Statement
Disability:
I have hereditary moderate hearing loss, and have worn hearing aids since the age of 4.
On a day-to-day basis this primarily affects my ability to understand speech and the finer sounds of my general environment, as well as the music I enjoy. I feel that it was a mixed blessing that my hearing loss came so early in life, in that coping with it was something I learned alongside learning everything else in the world so it never felt like coping, or even a loss at all. I guess it’s not possible to lose something you never had.
It did shape - or perhaps ‘enhance’ would be a better word - my personality in a few significant ways, however. Always inclined toward being solitary, I spent much of my childhood immersed in books. Looking back, and knowing myself as I do now, this love of books was very likely magnified by the ease with which I understood them, as opposed to my surroundings. It was a simpler interaction. With people, it sometimes seemed (and still does) little worth the effort it required to understand the conversations around me; I frequently “zoned out” while still appearing to remain engaged. I became an expert at letting my mind wander while allowing the surrounding talk to drift in and out of my train of thought. To actually listen and participate, I learned to pick up on all the ways in which people communicate which are non-verbal. Everyone does this, naturally, but I rely on it much more heavily than most. Conversations are like puzzles I am constantly solving, based on gesture, tone of voice, facial expressions, lip-reading, context, and of course, the words I do hear. Hearing words is often a puzzle in and of itself; I hear the sound and my brain does a quick scan for a match, filling in the ranges I can’t actually pick up.
All of these things combined my love of books and the worlds I find so accessible in them, the solitariness, the ability to let my mind wander while half-paying attention to a narrative, and the logic puzzles that conversations can be for me play a direct role in my working practice.
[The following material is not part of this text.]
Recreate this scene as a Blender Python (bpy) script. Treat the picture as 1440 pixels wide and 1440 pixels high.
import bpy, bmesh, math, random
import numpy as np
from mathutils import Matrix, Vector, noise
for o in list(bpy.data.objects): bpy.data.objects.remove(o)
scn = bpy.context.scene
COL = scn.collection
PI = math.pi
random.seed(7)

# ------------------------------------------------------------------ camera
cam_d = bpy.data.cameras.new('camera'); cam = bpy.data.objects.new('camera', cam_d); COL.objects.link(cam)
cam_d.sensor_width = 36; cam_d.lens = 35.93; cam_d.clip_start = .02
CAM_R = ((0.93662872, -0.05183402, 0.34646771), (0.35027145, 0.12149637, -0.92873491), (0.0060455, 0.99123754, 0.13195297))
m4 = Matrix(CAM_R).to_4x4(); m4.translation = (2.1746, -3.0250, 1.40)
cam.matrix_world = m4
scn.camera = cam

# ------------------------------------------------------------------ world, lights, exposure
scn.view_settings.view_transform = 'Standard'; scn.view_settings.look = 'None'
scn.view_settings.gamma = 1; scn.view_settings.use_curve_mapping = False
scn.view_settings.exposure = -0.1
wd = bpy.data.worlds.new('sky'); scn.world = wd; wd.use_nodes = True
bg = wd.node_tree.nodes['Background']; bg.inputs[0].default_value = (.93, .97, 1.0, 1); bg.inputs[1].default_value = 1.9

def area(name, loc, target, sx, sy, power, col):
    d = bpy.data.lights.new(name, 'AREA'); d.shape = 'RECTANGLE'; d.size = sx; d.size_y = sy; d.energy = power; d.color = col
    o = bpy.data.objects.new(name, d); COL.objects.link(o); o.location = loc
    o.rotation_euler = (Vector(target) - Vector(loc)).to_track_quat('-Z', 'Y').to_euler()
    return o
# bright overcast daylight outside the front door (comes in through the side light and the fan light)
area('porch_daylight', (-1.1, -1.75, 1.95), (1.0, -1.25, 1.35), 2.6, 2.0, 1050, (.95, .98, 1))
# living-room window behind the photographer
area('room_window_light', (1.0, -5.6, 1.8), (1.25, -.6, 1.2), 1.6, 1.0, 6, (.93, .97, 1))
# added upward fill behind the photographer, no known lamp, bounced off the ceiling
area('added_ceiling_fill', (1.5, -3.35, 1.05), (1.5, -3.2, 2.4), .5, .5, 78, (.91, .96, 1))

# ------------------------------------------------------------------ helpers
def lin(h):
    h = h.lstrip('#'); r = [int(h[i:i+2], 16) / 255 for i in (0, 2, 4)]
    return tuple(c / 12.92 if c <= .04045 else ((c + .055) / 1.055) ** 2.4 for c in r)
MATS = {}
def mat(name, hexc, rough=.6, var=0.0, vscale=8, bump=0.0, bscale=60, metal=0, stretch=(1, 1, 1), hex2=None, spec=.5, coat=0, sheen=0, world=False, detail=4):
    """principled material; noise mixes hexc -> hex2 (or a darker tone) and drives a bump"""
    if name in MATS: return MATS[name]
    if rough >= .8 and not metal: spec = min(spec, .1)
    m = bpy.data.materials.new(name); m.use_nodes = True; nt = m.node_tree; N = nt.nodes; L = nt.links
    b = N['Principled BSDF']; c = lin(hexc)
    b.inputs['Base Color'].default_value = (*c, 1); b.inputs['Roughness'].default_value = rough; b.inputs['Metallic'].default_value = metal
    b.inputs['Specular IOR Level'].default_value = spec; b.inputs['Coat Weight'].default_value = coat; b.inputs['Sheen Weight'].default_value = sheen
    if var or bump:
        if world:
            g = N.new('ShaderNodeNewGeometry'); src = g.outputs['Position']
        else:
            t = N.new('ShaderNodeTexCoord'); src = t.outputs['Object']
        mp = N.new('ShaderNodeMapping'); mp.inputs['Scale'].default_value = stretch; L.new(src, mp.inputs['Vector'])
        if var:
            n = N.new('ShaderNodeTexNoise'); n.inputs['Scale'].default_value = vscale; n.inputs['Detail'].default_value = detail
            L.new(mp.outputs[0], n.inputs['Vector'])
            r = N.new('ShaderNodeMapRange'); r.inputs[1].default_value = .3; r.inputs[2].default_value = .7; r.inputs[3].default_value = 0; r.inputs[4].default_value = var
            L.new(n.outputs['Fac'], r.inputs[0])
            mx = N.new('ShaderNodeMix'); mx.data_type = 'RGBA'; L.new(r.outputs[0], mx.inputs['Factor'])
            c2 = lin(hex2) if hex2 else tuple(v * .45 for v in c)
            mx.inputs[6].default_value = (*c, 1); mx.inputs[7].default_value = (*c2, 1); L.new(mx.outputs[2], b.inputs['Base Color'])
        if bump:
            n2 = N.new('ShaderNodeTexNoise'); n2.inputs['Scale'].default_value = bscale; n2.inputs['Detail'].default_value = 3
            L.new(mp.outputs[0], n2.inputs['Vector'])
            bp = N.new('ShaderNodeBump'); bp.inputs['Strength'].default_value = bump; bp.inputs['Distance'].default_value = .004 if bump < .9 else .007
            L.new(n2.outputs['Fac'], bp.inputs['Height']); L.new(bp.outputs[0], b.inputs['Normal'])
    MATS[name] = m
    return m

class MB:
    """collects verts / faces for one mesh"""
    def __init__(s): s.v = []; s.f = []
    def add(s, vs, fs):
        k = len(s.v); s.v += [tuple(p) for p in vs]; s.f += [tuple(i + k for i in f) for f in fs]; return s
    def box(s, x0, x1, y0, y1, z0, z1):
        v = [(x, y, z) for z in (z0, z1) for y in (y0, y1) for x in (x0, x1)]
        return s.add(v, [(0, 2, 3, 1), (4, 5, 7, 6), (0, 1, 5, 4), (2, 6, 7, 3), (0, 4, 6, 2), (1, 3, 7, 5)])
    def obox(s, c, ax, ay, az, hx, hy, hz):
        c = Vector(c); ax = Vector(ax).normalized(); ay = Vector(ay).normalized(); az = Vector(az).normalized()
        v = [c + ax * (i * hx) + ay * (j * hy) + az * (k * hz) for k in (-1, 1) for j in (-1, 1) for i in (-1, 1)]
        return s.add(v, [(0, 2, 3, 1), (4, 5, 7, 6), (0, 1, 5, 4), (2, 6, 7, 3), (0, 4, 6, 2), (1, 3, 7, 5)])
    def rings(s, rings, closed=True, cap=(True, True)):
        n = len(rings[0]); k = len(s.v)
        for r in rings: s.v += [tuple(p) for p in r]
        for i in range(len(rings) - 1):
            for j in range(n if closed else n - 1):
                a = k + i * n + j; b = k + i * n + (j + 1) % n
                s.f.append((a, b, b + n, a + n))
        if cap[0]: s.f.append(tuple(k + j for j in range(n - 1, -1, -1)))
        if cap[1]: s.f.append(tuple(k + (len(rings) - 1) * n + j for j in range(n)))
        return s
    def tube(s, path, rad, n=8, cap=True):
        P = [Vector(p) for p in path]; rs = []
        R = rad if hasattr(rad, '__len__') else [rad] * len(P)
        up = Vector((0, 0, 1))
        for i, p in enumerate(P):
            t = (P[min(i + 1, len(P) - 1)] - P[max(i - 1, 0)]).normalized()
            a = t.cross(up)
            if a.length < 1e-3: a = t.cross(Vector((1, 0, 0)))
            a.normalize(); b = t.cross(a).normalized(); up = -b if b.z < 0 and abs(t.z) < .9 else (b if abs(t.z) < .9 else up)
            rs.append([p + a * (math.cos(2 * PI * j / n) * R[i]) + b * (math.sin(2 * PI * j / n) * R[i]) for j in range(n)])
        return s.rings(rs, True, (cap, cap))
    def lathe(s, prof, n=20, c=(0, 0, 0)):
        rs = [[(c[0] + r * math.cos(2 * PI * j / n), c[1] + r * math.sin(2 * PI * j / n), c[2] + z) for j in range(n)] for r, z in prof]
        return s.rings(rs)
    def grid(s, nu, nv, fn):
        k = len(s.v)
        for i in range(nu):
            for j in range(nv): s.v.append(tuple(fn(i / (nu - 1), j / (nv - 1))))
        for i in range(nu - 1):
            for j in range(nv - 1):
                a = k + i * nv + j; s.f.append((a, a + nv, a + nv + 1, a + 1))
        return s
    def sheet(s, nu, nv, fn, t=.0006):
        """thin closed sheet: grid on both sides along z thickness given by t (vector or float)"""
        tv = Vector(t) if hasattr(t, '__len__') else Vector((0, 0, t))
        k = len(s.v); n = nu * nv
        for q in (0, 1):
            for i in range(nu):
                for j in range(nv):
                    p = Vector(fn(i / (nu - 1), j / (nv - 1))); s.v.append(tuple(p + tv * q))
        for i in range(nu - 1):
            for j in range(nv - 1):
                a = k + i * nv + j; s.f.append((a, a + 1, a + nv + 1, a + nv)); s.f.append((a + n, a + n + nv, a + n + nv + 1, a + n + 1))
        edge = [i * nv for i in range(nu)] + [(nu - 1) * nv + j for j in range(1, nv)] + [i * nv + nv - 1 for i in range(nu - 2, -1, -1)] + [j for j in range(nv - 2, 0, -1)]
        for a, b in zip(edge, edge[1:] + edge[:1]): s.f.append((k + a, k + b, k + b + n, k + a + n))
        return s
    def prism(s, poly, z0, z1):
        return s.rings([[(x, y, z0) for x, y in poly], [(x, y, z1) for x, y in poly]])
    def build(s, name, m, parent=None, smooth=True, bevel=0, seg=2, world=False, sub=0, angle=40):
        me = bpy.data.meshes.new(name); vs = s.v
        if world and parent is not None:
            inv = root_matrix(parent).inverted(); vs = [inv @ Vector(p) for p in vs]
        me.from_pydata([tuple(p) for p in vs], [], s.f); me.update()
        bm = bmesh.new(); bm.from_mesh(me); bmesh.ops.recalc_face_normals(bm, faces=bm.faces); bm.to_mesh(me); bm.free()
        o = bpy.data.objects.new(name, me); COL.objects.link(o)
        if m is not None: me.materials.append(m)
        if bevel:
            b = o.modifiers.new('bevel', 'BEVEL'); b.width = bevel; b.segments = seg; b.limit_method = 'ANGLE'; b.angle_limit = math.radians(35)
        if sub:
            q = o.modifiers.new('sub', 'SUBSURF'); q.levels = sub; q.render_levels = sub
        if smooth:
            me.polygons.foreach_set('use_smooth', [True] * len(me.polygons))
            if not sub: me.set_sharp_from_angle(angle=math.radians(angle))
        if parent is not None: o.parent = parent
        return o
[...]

I now literally create worlds from books, and working is a meditative practice for me; I now need to let my mind wander. It allows me to navigate my subconscious, and I don’t believe I would be as good at doing so without the natural sense of disconnection that comes with hearing impairment. And I know that my inclination and ability to piece disparate sources of information together in a comprehensive way, stems from having done so in order to remain in touch with the world all my life.